Big data analytics firm Catalyst and parts of New Zealand’s tiny astronomy community are mounting a last-ditch effort to keep New Zealand a full member of what’s being hailed as the largest science project ever – a massive international collaboration to build the world’s most powerful telescope.

Catalyst chief executive Don Christie sees government proposals for reduced involvement in the Square Kilometre Array telescope as wasting a (relatively) low-cost opportunity for New Zealand’s burgeoning IT sector, especially given the government’s policy aim of making IT the country’s second largest export earner by 2025.

Indications from the Beehive are that the door is being left ajar for a reversal of last April’s decision to seek a downgraded ‘associate membership’ of the SKA project. But its backers fear that exploring a reduced involvement will seal New Zealand’s exclusion from a project of a scale the country is rarely offered a chance to join.

Full membership of SKA would cost New Zealand $2.3 million a year in fees and more than $20 million a year in operating costs. On the other hand, the lion’s share of contracts will go to SKA member countries.

The Ministry of Business, Innovation and Employment continues to advise Research, Science and Innovation Minister Megan Woods that benefits from the SKA are too small to justify anything more than associate membership of the international organisation that will run the project.

Woods announced in July last year that full membership of the SKA was “off the table” and that only associate membership would be pursued. New Zealand had hoped remote rural locations would be chosen for some of the telescope’s ‘array’ of electronic sensors but sites in Australia and South Africa won out.

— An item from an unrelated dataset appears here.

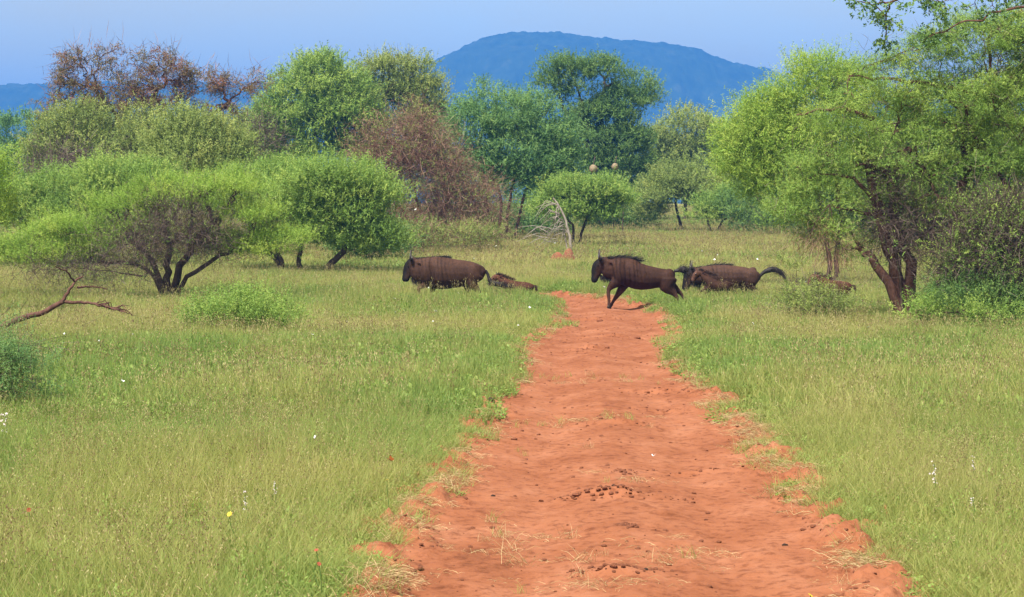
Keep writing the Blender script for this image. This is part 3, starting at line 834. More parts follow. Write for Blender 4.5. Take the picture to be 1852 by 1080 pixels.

“The minister has made a decision and trying to get that rolled back is hard,” Christie told BusinessDesk. “But particularly because of the very strong alignment with the government’s digital policies around high-performance computing, big data and all that sort of thing, we are really looking for a rethink and to get them to realise there will be no better project to align with all those other strategies that they have.

“The players in New Zealand are not yet ready to give up because the governance structure is still under negotiation and the world treaty they’ll be moving to is still being negotiated,” said Christie.

However, answers supplied by Woods’s office from MBIE officials indicate the government is committed to “explore” associate membership between now and the formal establishment, in 2020, of the international organisation that will run the SKA.

“In April last year the minister decided that the case for full membership of the SKA was not sufficiently strong to justify the level of public investment required,” MBIE said.

The government is now in a “wait-and-see phase”. Negotiations on associate membership have yet to start and rules for how the SKA would operate were “critical to whether New Zealand firms will actually benefit from the project”.

Rules for building the telescope, tendering construction contracts and sharing intellectual property have yet to be determined. Even beyond those decisions, there is “still some time” since tenders would need to be issued and construction would not immediately commence.

“As the process develops we are continuing to invest in SKA design work. A number of New Zealand firms and institutions have benefitted from this work, and have co-invested alongside the government. That’s already provided benefits to those firms and institutions, and for the development of ICT capability in New Zealand more broadly.

If we took MBIE’s position, we wouldn’t get out of bed to play rugby because there are far more rugby players in the world than there are in New Zealand.

Catalyst CEO Don Christie

However, NZ SKA Alliance director Dr Andrew Ensor from Auckland University of Technology warned that timetable could well be too late.

“This is the first time New Zealand’s been part of a big international collaboration” of this kind, said Ensor. “My concern would be that if we’re in the project and eventually drift away, bigger countries will ask ‘why did we bother?’”

That could harm the country’s chances of being invited into similar projects, he said.

Christie said Catalyst is already gaining substantial spin-offs from its involvement in “the largest science project in the world”.

“We’re effectively designing the infrastructure for processing a ton of data and even right now we’re taking the software we’re developing and applying that to our own client infrastructure and that’s all open source. We’re also building private cloud infrastructure for New Zealand customers”, including Spark and Sky Television.

“If we took MBIE’s position, we wouldn’t get out of bed to play rugby because there are far more rugby players in the world than there are in New Zealand. If you want New Zealand to be a place where talent will move to and interest in the sciences, this is one of the projects.”

“This project is still very much in its early stages and the research and development will have to continue with plans to triple its size,” Christie said.